[Task requirements]: Note each line that includes the word "Blender". Copy those lines.

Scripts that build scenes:
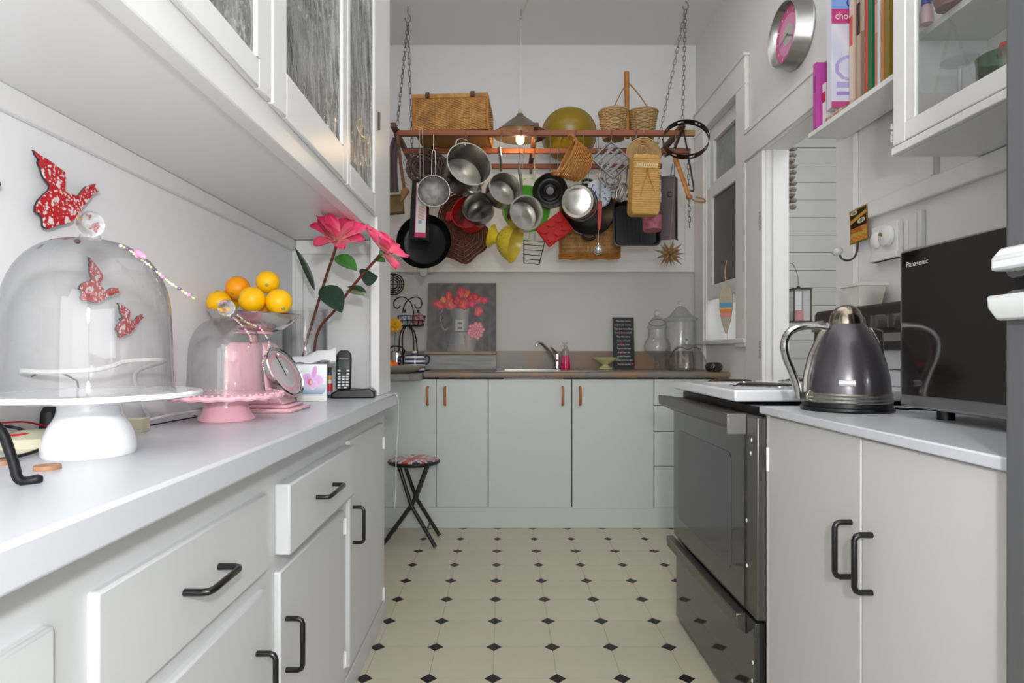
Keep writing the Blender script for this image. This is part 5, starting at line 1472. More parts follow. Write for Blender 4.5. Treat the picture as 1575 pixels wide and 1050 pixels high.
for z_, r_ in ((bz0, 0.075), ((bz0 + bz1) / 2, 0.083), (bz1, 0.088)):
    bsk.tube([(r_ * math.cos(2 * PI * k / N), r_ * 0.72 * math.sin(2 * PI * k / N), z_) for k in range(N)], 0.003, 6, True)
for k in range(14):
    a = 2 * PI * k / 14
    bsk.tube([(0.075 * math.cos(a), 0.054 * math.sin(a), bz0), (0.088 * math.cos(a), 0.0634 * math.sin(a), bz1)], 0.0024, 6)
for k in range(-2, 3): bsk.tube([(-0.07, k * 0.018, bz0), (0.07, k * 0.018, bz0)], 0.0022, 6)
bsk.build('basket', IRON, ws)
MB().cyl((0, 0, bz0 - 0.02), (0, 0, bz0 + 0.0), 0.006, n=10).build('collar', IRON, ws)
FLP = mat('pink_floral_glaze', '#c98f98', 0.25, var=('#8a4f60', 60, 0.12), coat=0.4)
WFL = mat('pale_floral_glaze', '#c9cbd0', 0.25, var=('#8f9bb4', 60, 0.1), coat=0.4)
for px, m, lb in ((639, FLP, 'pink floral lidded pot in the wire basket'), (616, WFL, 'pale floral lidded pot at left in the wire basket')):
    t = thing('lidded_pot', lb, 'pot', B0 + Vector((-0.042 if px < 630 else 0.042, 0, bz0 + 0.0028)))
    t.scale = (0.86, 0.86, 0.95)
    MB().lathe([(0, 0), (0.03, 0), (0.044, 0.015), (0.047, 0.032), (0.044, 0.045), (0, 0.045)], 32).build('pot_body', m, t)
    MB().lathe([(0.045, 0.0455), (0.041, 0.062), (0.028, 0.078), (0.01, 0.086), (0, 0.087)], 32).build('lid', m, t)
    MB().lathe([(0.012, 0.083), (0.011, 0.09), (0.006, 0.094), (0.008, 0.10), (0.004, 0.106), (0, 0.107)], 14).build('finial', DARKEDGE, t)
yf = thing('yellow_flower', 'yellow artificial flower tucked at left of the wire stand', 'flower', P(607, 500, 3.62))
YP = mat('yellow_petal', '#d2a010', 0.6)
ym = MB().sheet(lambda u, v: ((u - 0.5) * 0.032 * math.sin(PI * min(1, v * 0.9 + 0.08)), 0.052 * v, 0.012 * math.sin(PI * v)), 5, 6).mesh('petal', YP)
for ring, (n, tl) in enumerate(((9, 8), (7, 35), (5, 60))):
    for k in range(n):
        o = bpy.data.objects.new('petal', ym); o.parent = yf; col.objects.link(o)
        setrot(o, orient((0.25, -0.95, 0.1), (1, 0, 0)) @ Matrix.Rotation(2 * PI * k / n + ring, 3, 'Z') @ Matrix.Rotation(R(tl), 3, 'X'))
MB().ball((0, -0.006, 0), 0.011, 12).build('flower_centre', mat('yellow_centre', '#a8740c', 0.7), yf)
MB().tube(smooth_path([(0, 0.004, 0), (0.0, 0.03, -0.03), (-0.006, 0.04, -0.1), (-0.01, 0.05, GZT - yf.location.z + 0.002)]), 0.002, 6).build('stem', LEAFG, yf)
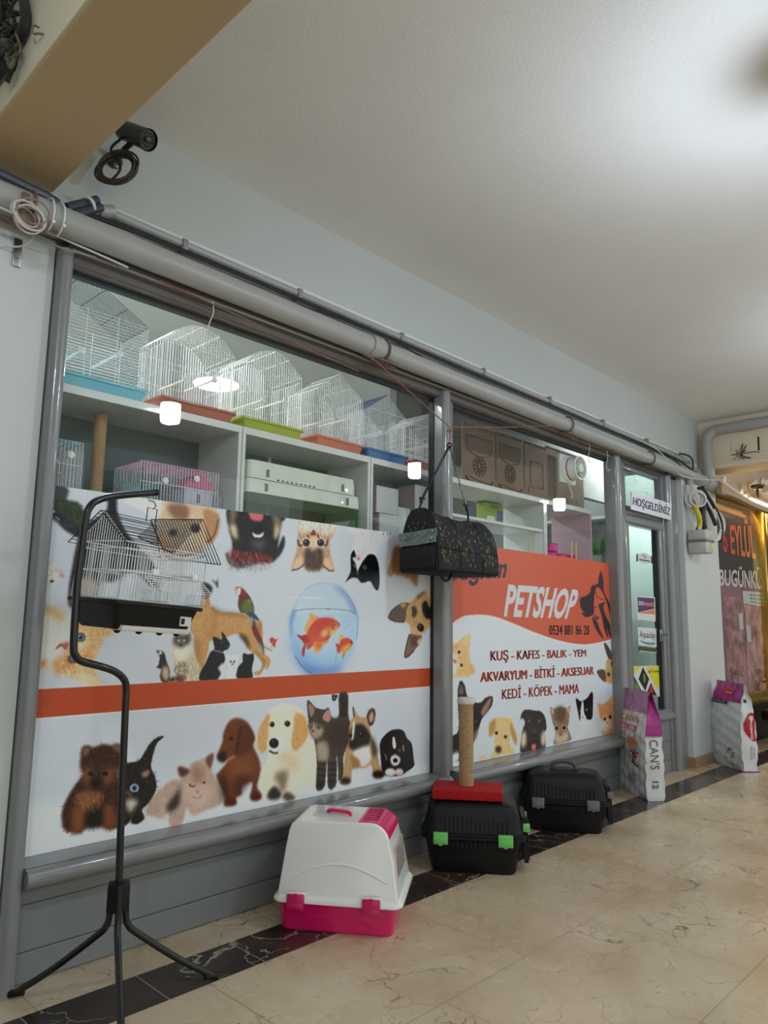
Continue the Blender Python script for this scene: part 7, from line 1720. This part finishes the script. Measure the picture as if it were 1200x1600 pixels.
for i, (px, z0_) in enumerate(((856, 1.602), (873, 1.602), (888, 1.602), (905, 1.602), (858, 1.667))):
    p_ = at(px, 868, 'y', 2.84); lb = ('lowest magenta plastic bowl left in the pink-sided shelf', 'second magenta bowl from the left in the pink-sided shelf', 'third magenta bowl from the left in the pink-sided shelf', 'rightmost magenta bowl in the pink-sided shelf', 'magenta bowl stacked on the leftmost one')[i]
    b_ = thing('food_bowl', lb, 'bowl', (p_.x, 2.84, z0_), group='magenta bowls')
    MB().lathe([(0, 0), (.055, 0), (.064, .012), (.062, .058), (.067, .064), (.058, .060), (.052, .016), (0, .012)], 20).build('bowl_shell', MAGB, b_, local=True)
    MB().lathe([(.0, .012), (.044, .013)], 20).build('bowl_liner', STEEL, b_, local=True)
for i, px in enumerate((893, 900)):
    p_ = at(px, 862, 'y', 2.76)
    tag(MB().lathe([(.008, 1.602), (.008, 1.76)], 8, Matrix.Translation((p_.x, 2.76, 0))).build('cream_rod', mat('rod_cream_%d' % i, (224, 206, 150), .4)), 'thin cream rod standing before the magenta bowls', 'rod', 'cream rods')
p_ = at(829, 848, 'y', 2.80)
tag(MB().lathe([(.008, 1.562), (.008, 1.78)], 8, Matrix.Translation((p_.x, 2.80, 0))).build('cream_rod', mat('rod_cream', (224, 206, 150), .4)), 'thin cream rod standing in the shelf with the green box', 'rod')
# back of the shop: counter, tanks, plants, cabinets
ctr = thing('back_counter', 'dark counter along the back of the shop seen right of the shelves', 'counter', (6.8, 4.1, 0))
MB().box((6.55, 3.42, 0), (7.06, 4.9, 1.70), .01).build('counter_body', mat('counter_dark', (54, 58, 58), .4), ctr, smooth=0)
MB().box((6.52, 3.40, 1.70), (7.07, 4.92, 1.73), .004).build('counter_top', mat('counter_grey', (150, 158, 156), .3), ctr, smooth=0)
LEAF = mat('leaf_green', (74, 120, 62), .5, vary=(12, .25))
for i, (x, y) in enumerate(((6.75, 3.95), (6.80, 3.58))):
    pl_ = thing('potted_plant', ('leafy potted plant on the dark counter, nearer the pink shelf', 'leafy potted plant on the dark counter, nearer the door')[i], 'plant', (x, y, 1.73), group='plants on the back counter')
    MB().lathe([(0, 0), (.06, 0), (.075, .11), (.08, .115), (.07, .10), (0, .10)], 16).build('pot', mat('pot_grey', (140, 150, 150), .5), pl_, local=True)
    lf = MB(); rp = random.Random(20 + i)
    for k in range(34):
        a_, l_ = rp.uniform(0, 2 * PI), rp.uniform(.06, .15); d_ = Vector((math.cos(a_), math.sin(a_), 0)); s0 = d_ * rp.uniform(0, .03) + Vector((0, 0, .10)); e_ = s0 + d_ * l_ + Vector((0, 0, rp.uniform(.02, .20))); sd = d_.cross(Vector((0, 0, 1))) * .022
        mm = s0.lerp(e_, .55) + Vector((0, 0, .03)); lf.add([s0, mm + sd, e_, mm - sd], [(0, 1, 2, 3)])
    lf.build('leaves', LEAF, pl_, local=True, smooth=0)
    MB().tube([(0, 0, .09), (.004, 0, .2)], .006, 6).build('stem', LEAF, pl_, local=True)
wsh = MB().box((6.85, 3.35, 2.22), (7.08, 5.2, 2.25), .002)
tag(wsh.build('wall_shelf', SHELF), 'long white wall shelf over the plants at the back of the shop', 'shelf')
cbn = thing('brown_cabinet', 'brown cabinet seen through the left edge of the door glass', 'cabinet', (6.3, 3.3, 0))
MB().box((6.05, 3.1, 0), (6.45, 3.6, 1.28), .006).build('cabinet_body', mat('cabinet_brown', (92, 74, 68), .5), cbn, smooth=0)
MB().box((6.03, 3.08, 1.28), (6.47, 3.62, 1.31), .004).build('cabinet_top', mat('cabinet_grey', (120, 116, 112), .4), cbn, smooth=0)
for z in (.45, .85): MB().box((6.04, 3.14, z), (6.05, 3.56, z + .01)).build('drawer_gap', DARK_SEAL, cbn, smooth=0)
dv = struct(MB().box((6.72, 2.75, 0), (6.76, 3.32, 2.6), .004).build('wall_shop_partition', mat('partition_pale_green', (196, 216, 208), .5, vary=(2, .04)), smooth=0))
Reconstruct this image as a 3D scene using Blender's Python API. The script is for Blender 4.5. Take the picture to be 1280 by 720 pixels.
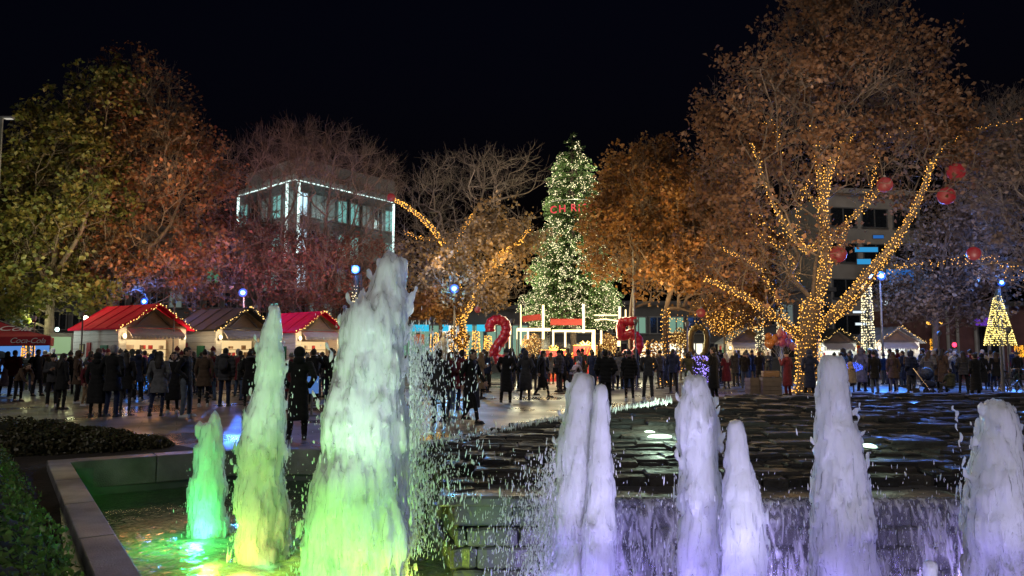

[Exercise solution]:
Keep writing the Blender script for this image. This is part 5, starting at line 1472. More parts follow. Write for Blender 4.5. Treat the picture as 1575 pixels wide and 1050 pixels high.
Continue the Blender Python script for this scene: part 7, from line 1720. This part finishes the script. Measure the picture as if it were 1200x1600 pixels.
Reconstruct this image as a 3D scene using Blender's Python API. The script is for Blender 4.5. Take the picture to be 1280 by 720 pixels.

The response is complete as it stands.